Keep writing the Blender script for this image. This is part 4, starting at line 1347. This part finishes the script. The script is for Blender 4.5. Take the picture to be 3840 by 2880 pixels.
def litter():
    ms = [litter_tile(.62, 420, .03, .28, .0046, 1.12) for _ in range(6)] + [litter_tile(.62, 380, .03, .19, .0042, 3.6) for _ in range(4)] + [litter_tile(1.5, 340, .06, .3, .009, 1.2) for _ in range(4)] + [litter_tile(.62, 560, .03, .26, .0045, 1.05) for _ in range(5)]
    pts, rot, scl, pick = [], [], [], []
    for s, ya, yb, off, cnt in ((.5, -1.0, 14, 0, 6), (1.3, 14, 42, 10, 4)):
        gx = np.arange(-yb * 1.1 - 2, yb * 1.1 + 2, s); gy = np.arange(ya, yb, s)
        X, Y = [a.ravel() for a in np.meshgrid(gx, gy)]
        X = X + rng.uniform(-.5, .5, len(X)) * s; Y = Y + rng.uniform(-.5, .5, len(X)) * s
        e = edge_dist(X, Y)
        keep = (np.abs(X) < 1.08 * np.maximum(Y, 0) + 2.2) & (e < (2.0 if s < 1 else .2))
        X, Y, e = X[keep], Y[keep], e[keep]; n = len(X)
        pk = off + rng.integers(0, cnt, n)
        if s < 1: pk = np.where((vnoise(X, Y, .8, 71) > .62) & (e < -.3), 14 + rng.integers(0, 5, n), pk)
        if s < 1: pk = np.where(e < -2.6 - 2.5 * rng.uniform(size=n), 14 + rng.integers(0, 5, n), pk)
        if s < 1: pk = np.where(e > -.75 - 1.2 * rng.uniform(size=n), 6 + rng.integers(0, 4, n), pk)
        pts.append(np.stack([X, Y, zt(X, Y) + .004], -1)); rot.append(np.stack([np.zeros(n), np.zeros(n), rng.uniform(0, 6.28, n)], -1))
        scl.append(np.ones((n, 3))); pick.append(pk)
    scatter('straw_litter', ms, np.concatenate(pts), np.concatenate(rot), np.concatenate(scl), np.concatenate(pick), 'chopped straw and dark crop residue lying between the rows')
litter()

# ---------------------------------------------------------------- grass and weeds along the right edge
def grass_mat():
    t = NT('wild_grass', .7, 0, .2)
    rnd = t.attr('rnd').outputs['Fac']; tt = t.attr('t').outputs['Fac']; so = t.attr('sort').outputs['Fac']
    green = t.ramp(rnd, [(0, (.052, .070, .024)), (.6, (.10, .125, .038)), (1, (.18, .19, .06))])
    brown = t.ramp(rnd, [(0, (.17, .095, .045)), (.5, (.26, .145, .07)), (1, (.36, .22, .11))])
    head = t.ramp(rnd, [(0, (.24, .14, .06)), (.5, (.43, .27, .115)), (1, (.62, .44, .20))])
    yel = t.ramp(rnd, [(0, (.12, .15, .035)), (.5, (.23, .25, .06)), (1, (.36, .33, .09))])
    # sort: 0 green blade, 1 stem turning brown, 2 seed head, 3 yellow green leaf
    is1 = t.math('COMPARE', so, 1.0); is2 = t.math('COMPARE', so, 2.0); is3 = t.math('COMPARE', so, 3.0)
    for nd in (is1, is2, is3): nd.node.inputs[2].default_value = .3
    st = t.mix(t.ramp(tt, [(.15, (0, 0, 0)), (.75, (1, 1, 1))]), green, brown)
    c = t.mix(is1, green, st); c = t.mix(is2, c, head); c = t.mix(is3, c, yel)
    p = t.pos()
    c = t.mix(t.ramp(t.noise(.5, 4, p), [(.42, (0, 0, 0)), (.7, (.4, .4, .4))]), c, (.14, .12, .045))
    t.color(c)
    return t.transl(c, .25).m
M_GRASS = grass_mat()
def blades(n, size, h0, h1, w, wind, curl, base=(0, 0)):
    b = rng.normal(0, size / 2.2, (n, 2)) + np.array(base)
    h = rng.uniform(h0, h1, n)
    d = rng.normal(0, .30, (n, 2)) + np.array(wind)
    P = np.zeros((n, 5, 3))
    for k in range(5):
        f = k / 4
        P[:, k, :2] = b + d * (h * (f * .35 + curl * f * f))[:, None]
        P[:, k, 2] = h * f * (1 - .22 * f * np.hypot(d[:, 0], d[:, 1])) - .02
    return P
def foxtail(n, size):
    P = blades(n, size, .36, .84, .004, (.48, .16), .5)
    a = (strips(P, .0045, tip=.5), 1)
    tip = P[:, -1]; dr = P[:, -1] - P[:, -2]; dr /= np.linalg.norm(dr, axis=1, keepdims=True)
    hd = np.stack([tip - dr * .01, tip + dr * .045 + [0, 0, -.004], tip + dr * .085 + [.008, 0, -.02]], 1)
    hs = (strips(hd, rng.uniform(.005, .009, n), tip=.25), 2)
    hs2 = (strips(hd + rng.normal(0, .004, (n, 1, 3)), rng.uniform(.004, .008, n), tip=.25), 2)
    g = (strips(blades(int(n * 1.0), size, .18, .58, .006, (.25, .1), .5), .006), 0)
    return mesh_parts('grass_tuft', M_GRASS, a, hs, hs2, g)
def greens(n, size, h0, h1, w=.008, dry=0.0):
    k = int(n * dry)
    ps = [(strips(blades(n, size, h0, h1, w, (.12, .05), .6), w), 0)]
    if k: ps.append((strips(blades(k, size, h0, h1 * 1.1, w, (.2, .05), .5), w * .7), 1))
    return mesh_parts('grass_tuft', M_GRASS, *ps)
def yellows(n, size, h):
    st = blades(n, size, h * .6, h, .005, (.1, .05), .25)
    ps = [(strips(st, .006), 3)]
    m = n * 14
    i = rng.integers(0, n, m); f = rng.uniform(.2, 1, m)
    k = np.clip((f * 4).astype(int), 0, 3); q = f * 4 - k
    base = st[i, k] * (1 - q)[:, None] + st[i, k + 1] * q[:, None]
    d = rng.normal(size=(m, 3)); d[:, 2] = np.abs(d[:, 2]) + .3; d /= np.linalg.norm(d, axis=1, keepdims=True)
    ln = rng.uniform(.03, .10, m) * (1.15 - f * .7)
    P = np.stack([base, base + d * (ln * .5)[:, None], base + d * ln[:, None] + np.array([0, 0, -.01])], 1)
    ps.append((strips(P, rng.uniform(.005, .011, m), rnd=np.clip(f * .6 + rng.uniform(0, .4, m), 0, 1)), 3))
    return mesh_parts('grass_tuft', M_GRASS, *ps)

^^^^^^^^

Job: Copy each line of the data exactly, leaving nothing out.

The response:
Keep writing the Blender script for this image. This is part 4, starting at line 1347. This part finishes the script. The script is for Blender 4.5. Take the picture to be 3840 by 2880 pixels.
def litter():
    ms = [litter_tile(.62, 420, .03, .28, .0046, 1.12) for _ in range(6)] + [litter_tile(.62, 380, .03, .19, .0042, 3.6) for _ in range(4)] + [litter_tile(1.5, 340, .06, .3, .009, 1.2) for _ in range(4)] + [litter_tile(.62, 560, .03, .26, .0045, 1.05) for _ in range(5)]
    pts, rot, scl, pick = [], [], [], []
    for s, ya, yb, off, cnt in ((.5, -1.0, 14, 0, 6), (1.3, 14, 42, 10, 4)):
        gx = np.arange(-yb * 1.1 - 2, yb * 1.1 + 2, s); gy = np.arange(ya, yb, s)
        X, Y = [a.ravel() for a in np.meshgrid(gx, gy)]
        X = X + rng.uniform(-.5, .5, len(X)) * s; Y = Y + rng.uniform(-.5, .5, len(X)) * s
        e = edge_dist(X, Y)
        keep = (np.abs(X) < 1.08 * np.maximum(Y, 0) + 2.2) & (e < (2.0 if s < 1 else .2))
        X, Y, e = X[keep], Y[keep], e[keep]; n = len(X)
        pk = off + rng.integers(0, cnt, n)
        if s < 1: pk = np.where((vnoise(X, Y, .8, 71) > .62) & (e < -.3), 14 + rng.integers(0, 5, n), pk)
        if s < 1: pk = np.where(e < -2.6 - 2.5 * rng.uniform(size=n), 14 + rng.integers(0, 5, n), pk)
        if s < 1: pk = np.where(e > -.75 - 1.2 * rng.uniform(size=n), 6 + rng.integers(0, 4, n), pk)
        pts.append(np.stack([X, Y, zt(X, Y) + .004], -1)); rot.append(np.stack([np.zeros(n), np.zeros(n), rng.uniform(0, 6.28, n)], -1))
        scl.append(np.ones((n, 3))); pick.append(pk)
    scatter('straw_litter', ms, np.concatenate(pts), np.concatenate(rot), np.concatenate(scl), np.concatenate(pick), 'chopped straw and dark crop residue lying between the rows')
litter()

# ---------------------------------------------------------------- grass and weeds along the right edge
def grass_mat():
    t = NT('wild_grass', .7, 0, .2)
    rnd = t.attr('rnd').outputs['Fac']; tt = t.attr('t').outputs['Fac']; so = t.attr('sort').outputs['Fac']
    green = t.ramp(rnd, [(0, (.052, .070, .024)), (.6, (.10, .125, .038)), (1, (.18, .19, .06))])
    brown = t.ramp(rnd, [(0, (.17, .095, .045)), (.5, (.26, .145, .07)), (1, (.36, .22, .11))])
    head = t.ramp(rnd, [(0, (.24, .14, .06)), (.5, (.43, .27, .115)), (1, (.62, .44, .20))])
    yel = t.ramp(rnd, [(0, (.12, .15, .035)), (.5, (.23, .25, .06)), (1, (.36, .33, .09))])
    # sort: 0 green blade, 1 stem turning brown, 2 seed head, 3 yellow green leaf
    is1 = t.math('COMPARE', so, 1.0); is2 = t.math('COMPARE', so, 2.0); is3 = t.math('COMPARE', so, 3.0)
    for nd in (is1, is2, is3): nd.node.inputs[2].default_value = .3
    st = t.mix(t.ramp(tt, [(.15, (0, 0, 0)), (.75, (1, 1, 1))]), green, brown)
    c = t.mix(is1, green, st); c = t.mix(is2, c, head); c = t.mix(is3, c, yel)
    p = t.pos()
    c = t.mix(t.ramp(t.noise(.5, 4, p), [(.42, (0, 0, 0)), (.7, (.4, .4, .4))]), c, (.14, .12, .045))
    t.color(c)
    return t.transl(c, .25).m
M_GRASS = grass_mat()
def blades(n, size, h0, h1, w, wind, curl, base=(0, 0)):
    b = rng.normal(0, size / 2.2, (n, 2)) + np.array(base)
    h = rng.uniform(h0, h1, n)
    d = rng.normal(0, .30, (n, 2)) + np.array(wind)
    P = np.zeros((n, 5, 3))
    for k in range(5):
        f = k / 4
        P[:, k, :2] = b + d * (h * (f * .35 + curl * f * f))[:, None]
        P[:, k, 2] = h * f * (1 - .22 * f * np.hypot(d[:, 0], d[:, 1])) - .02
    return P
def foxtail(n, size):
    P = blades(n, size, .36, .84, .004, (.48, .16), .5)
    a = (strips(P, .0045, tip=.5), 1)
    tip = P[:, -1]; dr = P[:, -1] - P[:, -2]; dr /= np.linalg.norm(dr, axis=1, keepdims=True)
    hd = np.stack([tip - dr * .01, tip + dr * .045 + [0, 0, -.004], tip + dr * .085 + [.008, 0, -.02]], 1)
    hs = (strips(hd, rng.uniform(.005, .009, n), tip=.25), 2)
    hs2 = (strips(hd + rng.normal(0, .004, (n, 1, 3)), rng.uniform(.004, .008, n), tip=.25), 2)
    g = (strips(blades(int(n * 1.0), size, .18, .58, .006, (.25, .1), .5), .006), 0)
    return mesh_parts('grass_tuft', M_GRASS, a, hs, hs2, g)
def greens(n, size, h0, h1, w=.008, dry=0.0):
    k = int(n * dry)
    ps = [(strips(blades(n, size, h0, h1, w, (.12, .05), .6), w), 0)]
    if k: ps.append((strips(blades(k, size, h0, h1 * 1.1, w, (.2, .05), .5), w * .7), 1))
    return mesh_parts('grass_tuft', M_GRASS, *ps)
def yellows(n, size, h):
    st = blades(n, size, h * .6, h, .005, (.1, .05), .25)
    ps = [(strips(st, .006), 3)]
    m = n * 14
    i = rng.integers(0, n, m); f = rng.uniform(.2, 1, m)
    k = np.clip((f * 4).astype(int), 0, 3); q = f * 4 - k
    base = st[i, k] * (1 - q)[:, None] + st[i, k + 1] * q[:, None]
    d = rng.normal(size=(m, 3)); d[:, 2] = np.abs(d[:, 2]) + .3; d /= np.linalg.norm(d, axis=1, keepdims=True)
    ln = rng.uniform(.03, .10, m) * (1.15 - f * .7)
    P = np.stack([base, base + d * (ln * .5)[:, None], base + d * ln[:, None] + np.array([0, 0, -.01])], 1)
    ps.append((strips(P, rng.uniform(.005, .011, m), rnd=np.clip(f * .6 + rng.uniform(0, .4, m), 0, 1)), 3))
    return mesh_parts('grass_tuft', M_GRASS, *ps)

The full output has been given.